### STATED PROBLEM:
From the first line of the data below through the line holding "bx('panel', XL - 0.045, XL", output each line exactly and leave the pictures out.

### STORED DATA:

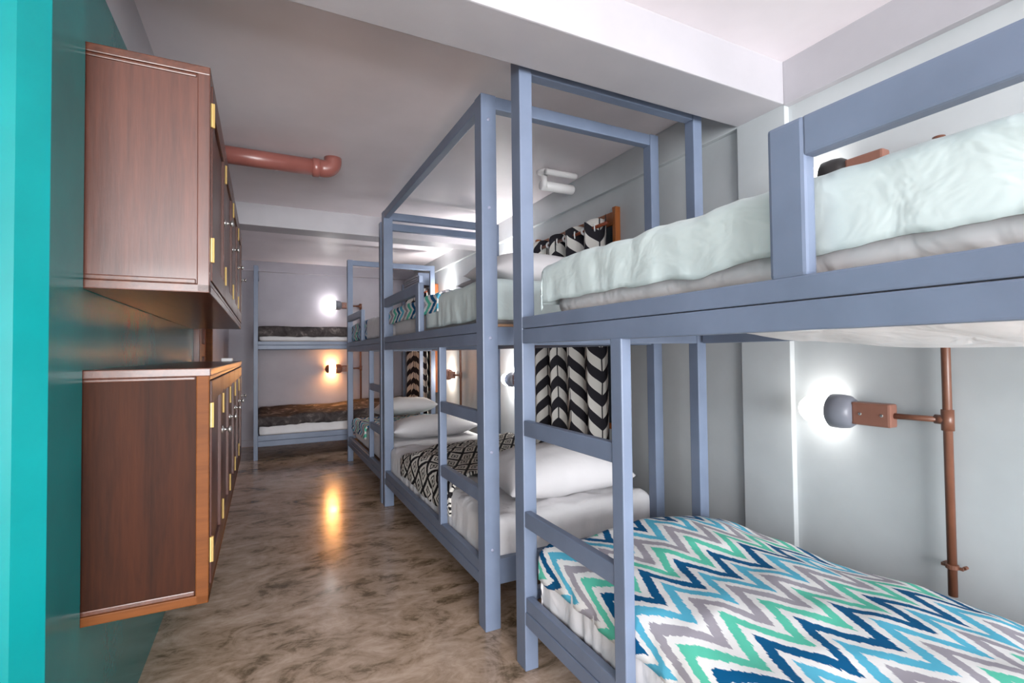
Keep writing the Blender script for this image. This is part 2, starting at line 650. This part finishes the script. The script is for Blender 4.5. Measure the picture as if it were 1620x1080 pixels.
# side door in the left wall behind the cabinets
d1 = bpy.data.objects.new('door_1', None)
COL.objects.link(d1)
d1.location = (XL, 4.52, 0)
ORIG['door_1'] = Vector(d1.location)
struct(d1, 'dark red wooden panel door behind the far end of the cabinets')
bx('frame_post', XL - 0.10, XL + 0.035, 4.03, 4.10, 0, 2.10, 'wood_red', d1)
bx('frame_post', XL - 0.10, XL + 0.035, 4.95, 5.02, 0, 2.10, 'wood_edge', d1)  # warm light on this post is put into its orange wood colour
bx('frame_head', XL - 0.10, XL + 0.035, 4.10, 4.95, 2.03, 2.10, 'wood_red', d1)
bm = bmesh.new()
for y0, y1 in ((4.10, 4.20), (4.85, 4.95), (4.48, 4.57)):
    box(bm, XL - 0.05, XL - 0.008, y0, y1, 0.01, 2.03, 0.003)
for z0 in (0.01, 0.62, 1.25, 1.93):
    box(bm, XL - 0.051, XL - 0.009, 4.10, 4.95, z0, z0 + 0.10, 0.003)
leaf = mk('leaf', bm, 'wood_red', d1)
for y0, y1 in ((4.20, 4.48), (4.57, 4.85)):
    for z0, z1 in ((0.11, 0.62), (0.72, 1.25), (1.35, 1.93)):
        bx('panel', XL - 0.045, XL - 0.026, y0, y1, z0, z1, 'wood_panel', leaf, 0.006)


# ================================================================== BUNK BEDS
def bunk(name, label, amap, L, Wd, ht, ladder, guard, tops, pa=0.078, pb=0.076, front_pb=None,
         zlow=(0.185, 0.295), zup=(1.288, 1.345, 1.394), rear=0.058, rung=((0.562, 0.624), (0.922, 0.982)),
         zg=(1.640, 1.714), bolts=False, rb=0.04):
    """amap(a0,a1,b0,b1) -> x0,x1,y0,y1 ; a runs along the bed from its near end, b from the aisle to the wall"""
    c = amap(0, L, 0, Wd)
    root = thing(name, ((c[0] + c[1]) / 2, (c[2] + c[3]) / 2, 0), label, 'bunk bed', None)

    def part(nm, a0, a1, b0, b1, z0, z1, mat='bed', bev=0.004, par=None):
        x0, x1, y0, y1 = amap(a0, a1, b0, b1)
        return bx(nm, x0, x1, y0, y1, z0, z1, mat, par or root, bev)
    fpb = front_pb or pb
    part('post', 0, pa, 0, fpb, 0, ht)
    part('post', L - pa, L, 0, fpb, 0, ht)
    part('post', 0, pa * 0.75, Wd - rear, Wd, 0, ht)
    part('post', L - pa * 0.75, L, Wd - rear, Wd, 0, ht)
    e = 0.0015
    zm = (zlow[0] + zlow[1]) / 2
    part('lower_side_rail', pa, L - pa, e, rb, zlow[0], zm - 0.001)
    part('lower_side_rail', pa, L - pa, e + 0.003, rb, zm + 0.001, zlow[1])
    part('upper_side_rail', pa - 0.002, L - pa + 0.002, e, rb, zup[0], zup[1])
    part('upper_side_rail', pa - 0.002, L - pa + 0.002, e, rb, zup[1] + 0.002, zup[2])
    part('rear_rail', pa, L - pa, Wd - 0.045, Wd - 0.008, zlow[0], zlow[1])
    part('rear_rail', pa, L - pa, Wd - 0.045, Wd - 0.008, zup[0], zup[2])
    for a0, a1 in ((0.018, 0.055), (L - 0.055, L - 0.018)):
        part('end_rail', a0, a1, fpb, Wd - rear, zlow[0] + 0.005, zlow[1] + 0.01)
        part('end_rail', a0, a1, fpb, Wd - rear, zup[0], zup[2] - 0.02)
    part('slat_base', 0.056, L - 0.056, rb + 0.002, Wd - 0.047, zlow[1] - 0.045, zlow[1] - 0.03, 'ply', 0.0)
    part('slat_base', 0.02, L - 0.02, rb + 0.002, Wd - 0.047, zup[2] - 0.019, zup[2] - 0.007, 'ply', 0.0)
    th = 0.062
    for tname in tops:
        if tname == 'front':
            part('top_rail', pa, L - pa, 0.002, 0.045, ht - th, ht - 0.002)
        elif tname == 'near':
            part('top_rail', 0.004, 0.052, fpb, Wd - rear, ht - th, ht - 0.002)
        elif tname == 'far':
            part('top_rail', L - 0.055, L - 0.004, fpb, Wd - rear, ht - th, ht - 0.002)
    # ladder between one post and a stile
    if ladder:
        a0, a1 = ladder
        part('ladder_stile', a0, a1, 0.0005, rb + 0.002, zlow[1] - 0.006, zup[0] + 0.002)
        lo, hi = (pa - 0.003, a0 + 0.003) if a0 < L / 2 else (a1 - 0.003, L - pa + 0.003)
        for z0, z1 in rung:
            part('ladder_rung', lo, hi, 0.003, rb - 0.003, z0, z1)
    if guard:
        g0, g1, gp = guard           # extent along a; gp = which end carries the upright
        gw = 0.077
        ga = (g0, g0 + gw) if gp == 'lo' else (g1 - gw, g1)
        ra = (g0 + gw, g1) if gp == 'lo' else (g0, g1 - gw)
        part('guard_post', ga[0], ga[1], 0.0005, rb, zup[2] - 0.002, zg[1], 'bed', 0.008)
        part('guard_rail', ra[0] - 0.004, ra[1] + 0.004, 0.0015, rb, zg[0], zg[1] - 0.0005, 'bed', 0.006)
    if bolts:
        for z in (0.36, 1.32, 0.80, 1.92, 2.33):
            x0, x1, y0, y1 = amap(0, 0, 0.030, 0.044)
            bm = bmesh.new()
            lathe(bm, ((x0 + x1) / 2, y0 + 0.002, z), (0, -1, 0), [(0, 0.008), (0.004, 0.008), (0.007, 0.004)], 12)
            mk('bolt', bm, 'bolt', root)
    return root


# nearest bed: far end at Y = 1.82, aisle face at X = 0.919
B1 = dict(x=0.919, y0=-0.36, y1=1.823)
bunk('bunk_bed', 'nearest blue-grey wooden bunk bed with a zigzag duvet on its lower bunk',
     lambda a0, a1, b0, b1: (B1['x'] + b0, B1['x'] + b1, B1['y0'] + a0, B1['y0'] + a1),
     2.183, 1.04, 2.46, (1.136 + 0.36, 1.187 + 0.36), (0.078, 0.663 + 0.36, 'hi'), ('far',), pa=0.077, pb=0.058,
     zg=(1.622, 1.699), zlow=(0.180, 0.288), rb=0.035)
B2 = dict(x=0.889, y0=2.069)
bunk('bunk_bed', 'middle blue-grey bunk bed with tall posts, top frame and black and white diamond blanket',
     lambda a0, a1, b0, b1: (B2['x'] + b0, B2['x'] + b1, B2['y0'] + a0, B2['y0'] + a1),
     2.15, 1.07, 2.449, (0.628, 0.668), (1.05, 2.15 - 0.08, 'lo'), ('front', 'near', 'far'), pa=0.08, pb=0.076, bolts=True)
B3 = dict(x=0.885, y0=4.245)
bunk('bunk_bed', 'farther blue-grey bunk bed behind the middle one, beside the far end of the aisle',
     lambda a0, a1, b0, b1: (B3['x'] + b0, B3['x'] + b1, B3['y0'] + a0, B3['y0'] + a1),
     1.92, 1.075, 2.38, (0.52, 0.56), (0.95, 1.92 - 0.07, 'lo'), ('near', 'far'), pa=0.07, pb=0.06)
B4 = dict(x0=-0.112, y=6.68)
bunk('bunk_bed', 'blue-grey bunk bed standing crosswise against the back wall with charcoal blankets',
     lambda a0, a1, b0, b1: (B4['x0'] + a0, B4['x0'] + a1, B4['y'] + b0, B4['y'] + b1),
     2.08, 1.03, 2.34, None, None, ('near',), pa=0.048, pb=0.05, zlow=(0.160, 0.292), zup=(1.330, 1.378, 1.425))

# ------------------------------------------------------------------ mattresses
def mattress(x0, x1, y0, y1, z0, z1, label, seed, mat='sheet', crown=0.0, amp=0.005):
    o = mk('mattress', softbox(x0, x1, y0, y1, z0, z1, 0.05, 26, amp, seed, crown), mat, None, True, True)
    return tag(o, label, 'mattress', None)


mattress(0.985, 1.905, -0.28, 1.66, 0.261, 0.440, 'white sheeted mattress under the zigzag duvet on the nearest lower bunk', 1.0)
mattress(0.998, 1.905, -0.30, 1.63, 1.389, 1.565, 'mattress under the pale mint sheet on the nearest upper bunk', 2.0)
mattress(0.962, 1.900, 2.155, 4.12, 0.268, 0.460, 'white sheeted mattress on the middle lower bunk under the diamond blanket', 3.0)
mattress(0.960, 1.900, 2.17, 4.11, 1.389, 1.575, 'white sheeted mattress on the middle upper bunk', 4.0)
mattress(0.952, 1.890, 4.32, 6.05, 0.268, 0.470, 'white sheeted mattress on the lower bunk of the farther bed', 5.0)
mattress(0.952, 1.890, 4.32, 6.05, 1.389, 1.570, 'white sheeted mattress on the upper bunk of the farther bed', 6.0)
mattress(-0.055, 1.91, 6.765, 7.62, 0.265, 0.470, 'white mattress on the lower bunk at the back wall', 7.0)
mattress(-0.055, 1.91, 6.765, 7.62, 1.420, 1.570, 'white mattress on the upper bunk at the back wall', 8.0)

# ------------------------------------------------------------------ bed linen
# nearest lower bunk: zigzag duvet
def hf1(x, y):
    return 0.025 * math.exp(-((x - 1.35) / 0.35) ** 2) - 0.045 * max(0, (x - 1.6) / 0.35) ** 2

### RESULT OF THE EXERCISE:
Keep writing the Blender script for this image. This is part 2, starting at line 650. This part finishes the script. The script is for Blender 4.5. Measure the picture as if it were 1620x1080 pixels.
# side door in the left wall behind the cabinets
d1 = bpy.data.objects.new('door_1', None)
COL.objects.link(d1)
d1.location = (XL, 4.52, 0)
ORIG['door_1'] = Vector(d1.location)
struct(d1, 'dark red wooden panel door behind the far end of the cabinets')
bx('frame_post', XL - 0.10, XL + 0.035, 4.03, 4.10, 0, 2.10, 'wood_red', d1)
bx('frame_post', XL - 0.10, XL + 0.035, 4.95, 5.02, 0, 2.10, 'wood_edge', d1)  # warm light on this post is put into its orange wood colour
bx('frame_head', XL - 0.10, XL + 0.035, 4.10, 4.95, 2.03, 2.10, 'wood_red', d1)
bm = bmesh.new()
for y0, y1 in ((4.10, 4.20), (4.85, 4.95), (4.48, 4.57)):
    box(bm, XL - 0.05, XL - 0.008, y0, y1, 0.01, 2.03, 0.003)
for z0 in (0.01, 0.62, 1.25, 1.93):
    box(bm, XL - 0.051, XL - 0.009, 4.10, 4.95, z0, z0 + 0.10, 0.003)
leaf = mk('leaf', bm, 'wood_red', d1)
for y0, y1 in ((4.20, 4.48), (4.57, 4.85)):
    for z0, z1 in ((0.11, 0.62), (0.72, 1.25), (1.35, 1.93)):
        bx('panel', XL - 0.045, XL - 0.026, y0, y1, z0, z1, 'wood_panel', leaf, 0.006)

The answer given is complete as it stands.